- [Problem description]: For every line in the data below that contains "picture", copy the line.

── Supplied material

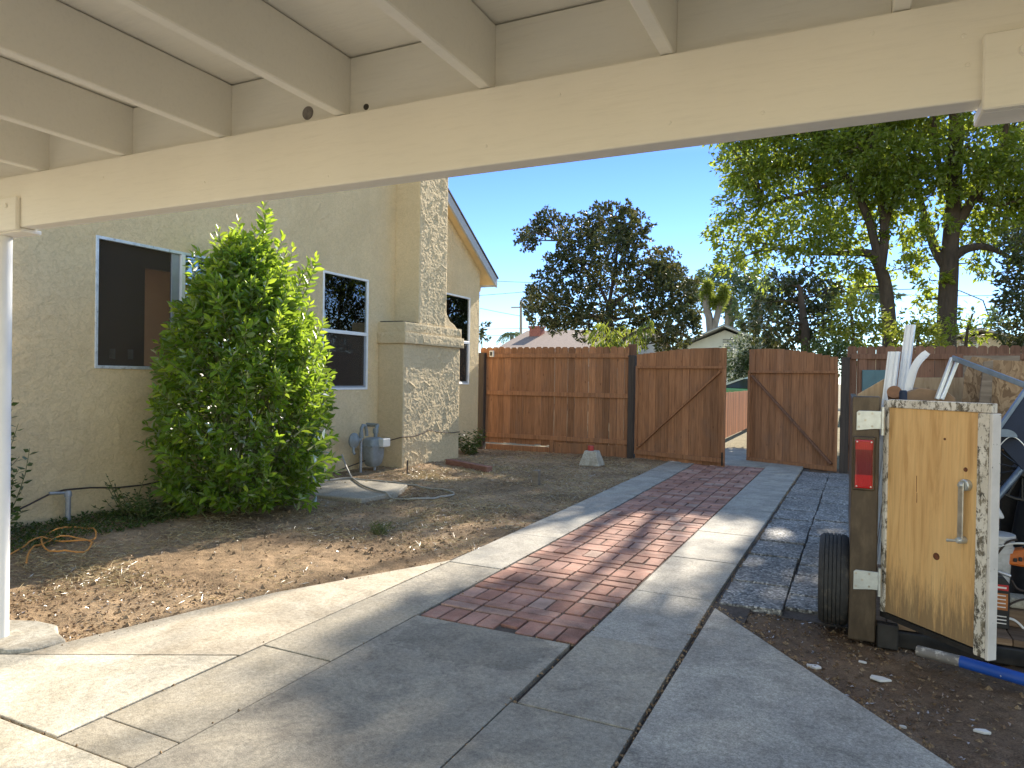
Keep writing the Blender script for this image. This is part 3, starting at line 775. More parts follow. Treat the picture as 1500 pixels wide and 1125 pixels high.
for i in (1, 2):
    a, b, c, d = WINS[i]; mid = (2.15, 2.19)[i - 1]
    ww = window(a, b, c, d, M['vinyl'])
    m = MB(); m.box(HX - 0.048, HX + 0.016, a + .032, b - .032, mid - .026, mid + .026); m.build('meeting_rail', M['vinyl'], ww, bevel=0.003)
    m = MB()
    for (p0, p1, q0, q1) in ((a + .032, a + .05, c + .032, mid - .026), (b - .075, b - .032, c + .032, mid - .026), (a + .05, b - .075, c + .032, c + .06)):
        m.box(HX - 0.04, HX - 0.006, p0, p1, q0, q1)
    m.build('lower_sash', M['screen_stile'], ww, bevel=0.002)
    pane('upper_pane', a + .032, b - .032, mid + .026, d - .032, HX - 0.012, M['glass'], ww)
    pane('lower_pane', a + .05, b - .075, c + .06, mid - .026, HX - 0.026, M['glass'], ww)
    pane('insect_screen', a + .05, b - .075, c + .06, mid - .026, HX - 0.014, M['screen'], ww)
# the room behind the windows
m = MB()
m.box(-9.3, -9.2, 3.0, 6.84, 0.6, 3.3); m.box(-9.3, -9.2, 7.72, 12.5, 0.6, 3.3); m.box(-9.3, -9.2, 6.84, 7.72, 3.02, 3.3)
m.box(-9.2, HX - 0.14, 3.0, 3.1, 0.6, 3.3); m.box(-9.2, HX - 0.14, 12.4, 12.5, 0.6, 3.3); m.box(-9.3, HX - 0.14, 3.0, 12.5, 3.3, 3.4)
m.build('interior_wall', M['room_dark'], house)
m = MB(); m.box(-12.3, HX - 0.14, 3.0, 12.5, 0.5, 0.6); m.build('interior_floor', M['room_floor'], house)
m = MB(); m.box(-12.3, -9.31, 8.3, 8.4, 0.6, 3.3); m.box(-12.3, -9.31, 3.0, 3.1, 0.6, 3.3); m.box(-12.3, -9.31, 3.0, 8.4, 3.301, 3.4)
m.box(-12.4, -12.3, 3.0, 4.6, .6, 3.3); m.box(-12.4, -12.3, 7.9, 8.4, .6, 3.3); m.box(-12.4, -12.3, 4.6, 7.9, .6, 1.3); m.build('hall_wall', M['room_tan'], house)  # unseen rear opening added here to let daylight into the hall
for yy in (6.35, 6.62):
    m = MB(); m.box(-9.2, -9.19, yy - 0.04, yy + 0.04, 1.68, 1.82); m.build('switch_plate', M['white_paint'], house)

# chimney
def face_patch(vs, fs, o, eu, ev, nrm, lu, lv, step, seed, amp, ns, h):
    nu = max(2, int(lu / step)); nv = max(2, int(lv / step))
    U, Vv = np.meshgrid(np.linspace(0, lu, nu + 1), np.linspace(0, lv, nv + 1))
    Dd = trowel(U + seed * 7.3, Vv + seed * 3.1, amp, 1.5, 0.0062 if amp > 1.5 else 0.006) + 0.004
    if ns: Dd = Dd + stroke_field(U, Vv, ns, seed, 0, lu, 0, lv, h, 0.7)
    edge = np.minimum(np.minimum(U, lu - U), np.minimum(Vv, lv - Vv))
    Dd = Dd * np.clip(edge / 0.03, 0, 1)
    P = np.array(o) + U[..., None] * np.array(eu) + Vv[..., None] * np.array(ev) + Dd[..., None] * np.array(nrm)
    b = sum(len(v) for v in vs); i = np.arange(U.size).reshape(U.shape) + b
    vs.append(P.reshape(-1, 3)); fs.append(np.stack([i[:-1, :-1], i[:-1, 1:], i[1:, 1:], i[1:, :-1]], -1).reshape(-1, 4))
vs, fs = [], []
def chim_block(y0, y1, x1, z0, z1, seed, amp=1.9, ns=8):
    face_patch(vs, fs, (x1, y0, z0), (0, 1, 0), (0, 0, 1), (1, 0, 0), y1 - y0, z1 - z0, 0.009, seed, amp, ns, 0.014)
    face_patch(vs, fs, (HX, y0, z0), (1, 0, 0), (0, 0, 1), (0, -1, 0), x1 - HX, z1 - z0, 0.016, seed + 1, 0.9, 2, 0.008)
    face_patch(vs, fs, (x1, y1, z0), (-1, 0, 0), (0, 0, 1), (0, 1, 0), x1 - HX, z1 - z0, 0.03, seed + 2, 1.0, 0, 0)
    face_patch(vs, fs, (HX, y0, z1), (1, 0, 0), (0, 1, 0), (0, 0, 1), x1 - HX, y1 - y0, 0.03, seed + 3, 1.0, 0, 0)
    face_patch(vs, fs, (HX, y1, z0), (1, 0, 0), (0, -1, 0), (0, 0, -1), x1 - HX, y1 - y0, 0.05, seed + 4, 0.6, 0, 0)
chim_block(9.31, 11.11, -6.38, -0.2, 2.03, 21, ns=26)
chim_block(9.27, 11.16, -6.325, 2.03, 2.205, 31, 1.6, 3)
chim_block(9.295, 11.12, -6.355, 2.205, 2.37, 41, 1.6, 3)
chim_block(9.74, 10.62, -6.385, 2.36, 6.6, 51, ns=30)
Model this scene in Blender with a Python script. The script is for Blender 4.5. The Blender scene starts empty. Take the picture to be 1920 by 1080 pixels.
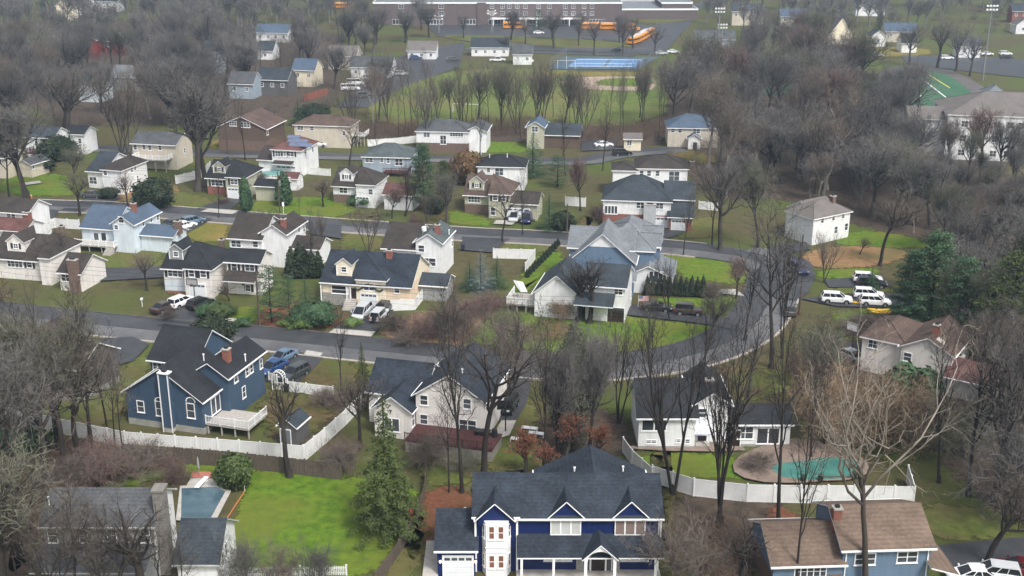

────

- [Written solution]:
Keep writing the Blender script for this image. This is part 3, starting at line 775. More parts follow. Treat the picture as 1500 pixels wide and 1125 pixels high.
Model this scene in Blender with a Python script. The script is for Blender 4.5. The Blender scene starts empty. Take the picture to be 1920 by 1080 pixels.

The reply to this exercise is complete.